The Musée National d’Art et d’Histoire (MNAH) holds some real treasures, including a splendid watercolour of Luxembourg by Turner. The beautiful archaeological collection is made up largely of objects from excavations in Luxembourg and the surrounding region.

Neumünster Abbey

By turn a Benedictine convent in the 17th century, a police station, barracks and a prison, Neumünster Abbey (also known as Neimënster) is today a cultural centre with a varied and ambitious programme. The abbey is set amid beautiful romantic gardens.

Musée d’histoire de la ville de Luxembourg

One of the most beautiful terraces from which to admire the city is that of the Musée d’histoire de la ville de Luxembourg, which can be reached by panoramic glass lift. The museum, which is housed in four former wealthy middle-class homes – completely renovated and dating from the 17th, 18th and 19th centuries – presents Luxembourg’s cultural and historical heritage.


In Luxembourg, browsing and shopping often start on the Grand Rue. However, various districts also offer an extraordinary wealth of shopping opportunities. Pedestrian zones and public transport make it very easy to get about and pleasant to stroll. One entertaining route is to follow the establishments with warrants to supply the court; a list can be found on the Luxembourg monarchy’s website.

Luxembourg City Tourist Office:

Luxembourg, seat of many European institutions

Luxembourg is one of the three capitals of the European Union, alongside Brussels and Strasbourg. The Grand Duchy's European vocation dates back to 1952, when the European Coal and Steel Community (ECSC), the forerunner of the European Union, established its headquarters there.
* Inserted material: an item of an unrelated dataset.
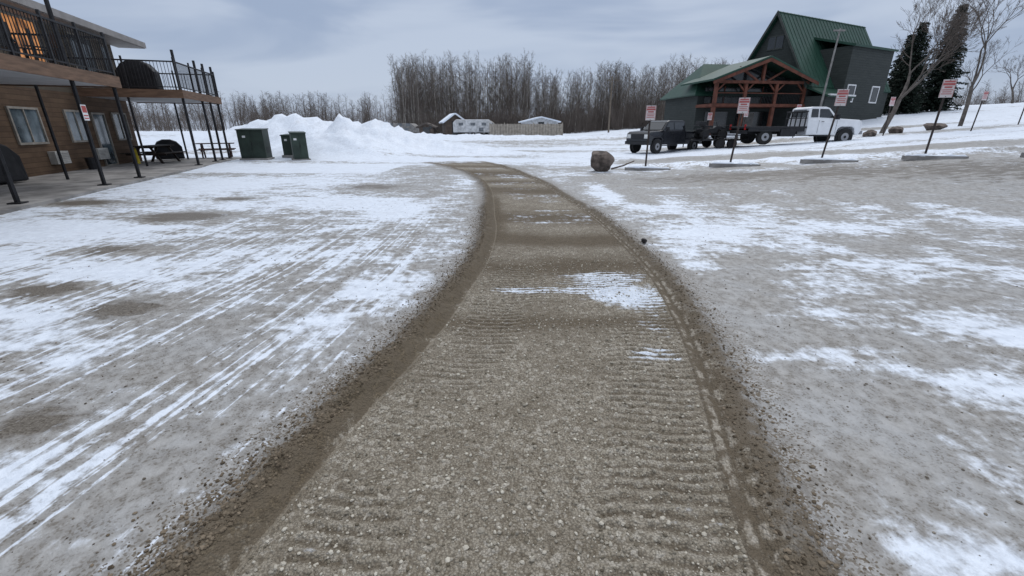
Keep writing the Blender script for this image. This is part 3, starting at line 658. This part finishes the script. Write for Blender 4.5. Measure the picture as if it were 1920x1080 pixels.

Today, Luxembourg hosts the Secretariat of the European Parliament, three annual sessions of the Council of the European Union (Council of Ministers), the European Court of Justice and General Court, the European Court of Auditors, the European Investment Bank and the European Investment Fund. Other less well-known institutions such as Eurostat, the Translation Centre for the Bodies of the European Union and the Publications Office are also based there. Overall, some 9,500 civil servants of the European Union work in Luxembourg.